Saturday, October 14, 2006

a great party

We went to a birthday party this afternoon, and it was just wonderful. Jay will turn eight on Sunday, and he and Katie sing together in the children's choir at church. The party was at a park towards downtown, and there are so many things I enjoyed about it.

First of all, I thought it was pretty cool how all of the attention was not on Jay. He opened presents as they came in, and they had presents for all of the guests, and so both sides were very gracious all the time. They didn't do a huge singing of happy birthday, or else we missed it during a trip to the bathroom.

Fred and Rocio brought enough food to feed a small army. I have no idea how many people they expected to have, but they had at least twice as much food as was required. And so they went out and brought in complete strangers from around the park, people just walking their dogs or working there, and had them eat some pizza or a plate of barbecue. And we didn't just feed them and send them on their way, but visited with them and got to know them a little bit.

It was just a really generous, outwardly directed party, and I so appreciated it. And then we went to the planetarium across the street, and watched a little movie called "Rocket Ride" or something like that and pretended like we were visiting all of the planets in the solar system. (And the movie was already modified to demote Pluto down to a "dwarf planet" or "Plutoid." I was suitably impressed.)
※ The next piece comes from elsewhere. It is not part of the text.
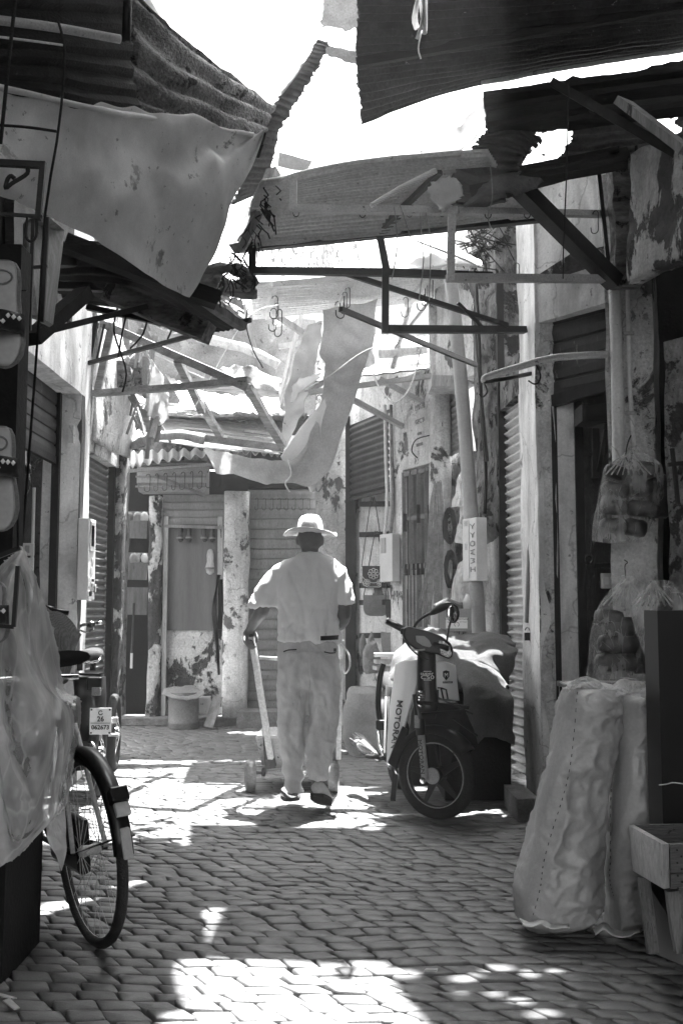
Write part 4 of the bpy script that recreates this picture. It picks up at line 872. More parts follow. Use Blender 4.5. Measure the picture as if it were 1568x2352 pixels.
# back corrugated awning
ba = thing('corrugated_awning', 'wavy edged corrugated awning over the far left shop front', 'awning', P(400, 1050, 10.2))
m = sheet([PP([(296, 1072, 9.9), (400, 1055, 9.9), (540, 1040, 9.9), (640, 1045, 9.9)]), PP([(290, 1040, 10.9), (400, 1035, 10.9), (540, 1030, 10.9), (640, 1030, 10.9)])], 140, 6, 0, 4, 5, corr=.022, cn=16, along='u')
m.build('sheet', zinc, ba, smooth=True, solid=.006)
for a, b in (((298, 1082, 9.95), (480, 1068, 9.95)), ((358, 1092, 10.1), (470, 1138, 10.4)), ((480, 1068, 9.95), (640, 1064, 9.95))):
    MB().bar(P(*a), P(*b), .035, .03).build('strut', shut_mid, ba)
for i in range(9):
    o = dup(hk, (0, 0, 0), 'dark iron hook in the row under the wavy edged far left awning'); o.location = P(340+i*20, 1082-i*1.2, 9.9)-Vector((0, 0, .2)); o.rotation_euler = (0, 0, random.uniform(-.9, .9)); o.scale = (.85, .85, .8)
for i in range(8):
    o = dup(hk, (0, 0, 0), 'faint iron hook in the row at the top of the closed far shutter'); o.location = P(590+i*17, 1128, 10.8)-Vector((0, 0, .2)); o.rotation_euler = (0, 0, random.uniform(-.9, .9)); o.scale = (.6, .6, .6)
# lamp, cables on the tall post
lm = one(MB().ell([(P(717, 1130-6*k, 10.4), Vector((.02+.028*math.sin(min(1, k/3)*1.57), 0, 0)), Vector((0, .03, 0))) for k in range(8)], 10), 'street_lamp', whiteplas, 'small pale oval lamp on the tall post above the hat', 'lamp', smooth=True)
cord([(740, 1060, 10.4), (752, 1075, 10.4), (748, 1100, 10.4), (728, 1130, 10.4), (720, 1080, 10.4)], .008, 'loose cables looping down beside the oval lamp', cable)
# far left shop contents
st = thing('shop_shelf', 'dark shelf of goods inside the far left shop doorway', 'shelf', P(310, 1500, 11.5))
for Y in (1205, 1300, 1380): MB().bar(P(286, Y, 11.5), P(338, Y+1, 11.5), .03, .3).build('shelf_board', wood, st)
rn = random.Random(2)
for k in range(8):
    c = P(293+rn.random()*40, rn.choice((1196, 1291)), 11.3); one(MB().lathe(c, [(.002, -.0), (.045, 0), (.05, .05), (.03, .09), (.002, .1)], 10).disp(.01, 12, k), 'goods_bundle', rn.choice((whiteplas, leather, greyplas)), 'small bundle of goods on the shelf inside the far left shop', 'goods', 'bundles on the far left shop shelf', smooth=True)
pc0 = thing('pull_cord', 'thin cord with pale tip hanging in the far left doorway', 'cord', P(303, 1535, 10.9)); MB().tube(PP([(308, 1385, 10.9), (306, 1440, 10.9), (303, 1500, 10.9)]), .012, 6).build('cord', leather, pc0); MB().tube(PP([(303, 1500, 10.9), (302, 1535, 10.9)]), .014, 6).build('tip', whiteplas, pc0)
# sandals hung in a row & pair on the door panel
def sandal(X, Y, d, lab, s=1, mt=leather):
    t = thing('sandal', lab, 'sandal', P(X, Y, d), 'sandals hanging on the far door panel')
    c = P(X, Y, d); MB().ell([(c+Vector((0, 0, z*s)), Vector((r*s, 0, 0)), Vector((0, .012, 0))) for z, r in ((-.12, .012), (-.1, .035), (-.05, .042), (.0, .03), (.06, .034), (.1, .026), (.115, .01))], 12).build('sole', mt, t, smooth=True)
    MB().tube([c+Vector((.04*s*math.cos(a), -.012-.03*math.sin(a), -.06*s)) for a in (0, .6, 1.2, 1.57, 1.9, 2.5, 3.14)], .012, 6).build('strap', leather_g, t, smooth=True)
    return t
sandal(483, 1290, 11.0, 'single long sandal hanging alone low on the plywood panel', 1.15, wood_pale)
for X, s_ in ((415, 'first sandal from the left in the row over the plywood panel'), (435, 'second sandal from the left in the row over the plywood panel'), (470, 'third sandal from the left in the row over the plywood panel'), (488, 'rightmost sandal in the row over the plywood panel')):
    sandal(X, 1226, 11.0, s_, .75)
m = MB()
for k in range(5): m.tube(spl(PP([(499+k*1.5, 1320, 10.95), (496-k*2, 1400, 10.95), (500-k, 1470, 10.95), (503, 1550, 10.95)]), 8), .012, 6)
one(m, 'hanging_strap', leather, 'dark straps hanging on the door frame right of the plywood panel', 'strap', smooth=True)
# metal drum with cloth
dr = thing('metal_drum', 'dull metal drum against the peeling parapet at the back', 'drum', Vector((P(422, 1640, 10.5).x, 10.5, .0)))
b0 = wloc(dr); rr_ = .15; hgt = ZY(1590, 10.5)
MB().lathe(b0, [(.001, 0), (rr_*.95, 0), (rr_, .015), (rr_, .05), (rr_*1.04, .06), (rr_, .07), (rr_, hgt-.05), (rr_*1.04, hgt-.04), (rr_, hgt-.03), (rr_, hgt), (.001, hgt)], 28).build('drum_body', zinc_dark, dr, smooth=True)
m = sheet([[b0+Vector((-.21, -.05, hgt-.02)), b0+Vector((-.08, -.17, hgt-.04)), b0+Vector((.08, -.17, hgt-.06)), b0+Vector((.2, -.08, hgt+.0))], [b0+Vector((-.19, 0, hgt+.02)), b0+Vector((-.08, 0, hgt+.035)), b0+Vector((.08, 0, hgt+.03)), b0+Vector((.19, 0, hgt+.015))], [b0+Vector((-.14, .14, hgt+.04)), b0+Vector((0, .15, hgt+.05)), b0+Vector((.08, .15, hgt+.05)), b0+Vector((.15, .13, hgt))]], 26, 18, .018, 9, 3, ridge=.3)
one(m, 'folded_cloth', burlap_t, 'grey cloth folded over the top of the metal drum', 'cloth', smooth=True, solid=.012)
one(MB().prism([P(468, 1668, 10.4), P(489, 1672, 10.35), P(512, 1602, 10.55), P(490, 1598, 10.6)], (0, .03, 0)), 'leaning_board', wood, 'small board leaning right of the metal drum', 'board')
one(MB().ell([(P(470, 1640-k*8, 10.75), Vector((.09-.006*k, 0, 0)), Vector((0, .09, 0))) for k in range(6)], 14).disp(.03, 9), 'crumpled_bag', canvas, 'crumpled pale bag between the drum and the leaning board', 'bag', smooth=True)
# big sack at back on a block
def sack(rows, seed, mt, nm, lab, amp=.02, sc=6, ridge=.5, n=36, hh=.16, cat='sack', **k):
    rg_ = []
    for X0, X1, Y, d in rows:
        a, b = P(X0, Y, d), P(X1, Y, d); rg_.append(((a+b)/2, Vector(((b-a).x/2, 0, 0)), Vector((0, min(hh, (b-a).x/2), 0))))
    # resample
    out = []; cs = spl([r[0] for r in rg_], 40); ws = spl([r[1] for r in rg_], 40); ds = spl([r[2] for r in rg_], 40)
    m_ = MB().ell(list(zip(cs, ws, ds)), n, 2.4).disp(amp, sc, seed, ridge=ridge)
    return one(m_, nm, mt, lab, cat, smooth=True, **k)
sack([(810, 850, 1742, 8.65), (800, 872, 1735, 8.65), (790, 886, 1700, 8.65), (786, 888, 1655, 8.65), (792, 884, 1612, 8.65), (800, 874, 1588, 8.65), (806, 868, 1578, 8.7)], 3, burlap_t, 'grain_sack', 'bulging pale cloth sack on a stone block behind the moped', .02, 7, .6)
one(MB().box(P(822, 1745, 8.6)+Vector((.06, 0, -.02)), (.3, .25, .07)).disp(.008, 9), 'stone_block', stone, 'flat stone block under the bulging cloth sack', 'block')
# leather bags
def bag(X0, X1, Y0, Y1, d, lab, mt, top=None, pat=False):
    t = thing('shoulder_bag', lab, 'bag', P((X0+X1)/2, Y1, d)); a, b = P(X0, Y1, d), P(X1, Y0, d); w_ = b.x-a.x; h_ = b.z-a.z; c = (a+b)/2
    def shp(sx, sz, dz, th):
        pts = []
        for px, pz in ((-.5, .5), (-.5, -.2), (-.42, -.42), (-.25, -.5), (.25, -.5), (.42, -.42), (.5, -.2), (.5, .5)): pts.append(c+Vector((px*w_*sx, -.02, pz*h_*sz+dz)))
        return MB().prism(pts, (0, th, 0))
    shp(1, 1, 0, .06).build('pouch', mt, t, bevel=.008)
    mf = MB(); pts = [c+Vector((px*w_, -.028, pz*h_)) for px, pz in ((-.51, .5), (-.5, .1), (-.3, -.15), (0, -.28), (.3, -.15), (.5, .1), (.51, .5))]
    mf.prism(pts, (0, .01, 0)).build('flap', mt, t, bevel=.003)
    if pat:
        mp_ = MB()
        def ring(cx, cz, r, n_=20, th=.0035): mp_.tube([c+Vector((cx+r*math.cos(6.283*k/n_), -.032, cz+r*math.sin(6.283*k/n_))) for k in range(n_)], th, 4, closed=True)
        def flower(cx, cz, r):
            ring(cx, cz, r*.25)
            for k in range(8):
                q_ = k*math.pi/4; ring(cx+math.cos(q_)*r*.68, cz+math.sin(q_)*r*.68, r*.26, 8, .003)
        flower(0, h_*.14, .055); flower(-w_*.27, -h_*.27, .035); flower(w_*.27, -h_*.27, .035)
        mp_.tube([p+Vector((0, -.004, 0)) for p in spl(pts, 24)], .004, 4); mp_.tube([c+Vector((px*w_*.93, -.03, pz*h_*.93)) for px, pz in ((-.5, .5), (-.5, -.2), (-.42, -.42), (-.25, -.5), (.25, -.5), (.42, -.42), (.5, -.2), (.5, .5))], .004, 4)
        mp_.build('embroidery', rope, t)
    if top:
        p = P(*top); MB().tube(spl([c+Vector((-w_*.48, 0, h_*.45)), p+Vector((-.02, 0, 0)), p, p+Vector((.02, 0, 0)), c+Vector((w_*.48, 0, h_*.45))], 24), .005, 5).build('strap', leather, t)
    return t
bag(829, 885, 1300, 1350, 9.9, 'black bag with pale embroidered flowers hanging in the bag shop', leather, (856, 1152, 9.9), True)
bag(834, 893, 1367, 1415, 9.88, 'plain grey leather bag under the embroidered one', leather_g, (864, 1230, 9.9))
bag(885, 900, 1380, 1420, 9.75, 'dark bag half hidden behind the plain grey bag', leather, (895, 1230, 9.75))
m = sheet([PP([(875, 1452, 9.8), (900, 1452, 9.7)]), PP([(878, 1500, 9.8), (900, 1505, 9.7)])], 8, 8, .01, 9)
one(m, 'dark_cloth', leather_g, 'grey leather piece on the lower rail of the bag shop', 'leather', solid=.01)
sack([(828, 832, 1510, 10.0), (824, 842, 1492, 10.0), (826, 840, 1470, 10.0), (831, 836, 1456, 10.0)], 2, leather_g, 'slipper', 'single slipper hanging on the rail beside the net bag', .004, 9, hh=.03, cat='slipper')
sack([(838, 868, 1545, 9.6), (833, 874, 1530, 9.6), (834, 870, 1500, 9.6), (842, 862, 1475, 9.6), (850, 856, 1455, 9.6), (852, 854, 1450, 9.6)], 2, cable, 'net_bag', 'gathered grey net bag hanging low in the bag shop', .012, 9, .9, hh=.08, cat='bag')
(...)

And then we came home and Katie went to bed and I talked on the phone with Natalie for over an hour. I dig her. She has the cutest giggle. It is a silly thing to be attracted to, perhaps, and I am certainly attracted to more than her giggle, but when she laughs I am happy. And we find it very easy to talk.

I have been trying to figure out for a week why our date last week was so much better than most if not all of the dates I have been on since Becky died. I think, fundamentally, it comes down to this: I didn't have to be careful. She was so willing to be known and so interested in knowing me, and I reciprocated that, and we both cared much more about getting to know the other person than we did about whether we were doing the things we were supposed to be doing on a first date. She didn't have to be careful about admitting that she wants to marry someday and have children. I didn't have to be careful about whether it would be okay to put my arm around her or kiss her or whatever. I just was myself, and she was herself, and there was less of a barrier between us than I have experienced in the dating life. And we have agreed about a lot of things and disagreed about some things, too, and disagreeing doesn't mean we don't value the other person implicitly.

What does this mean cosmically? Who knows? But I am looking forward to Friday night in Austin. The rest can take care of itself.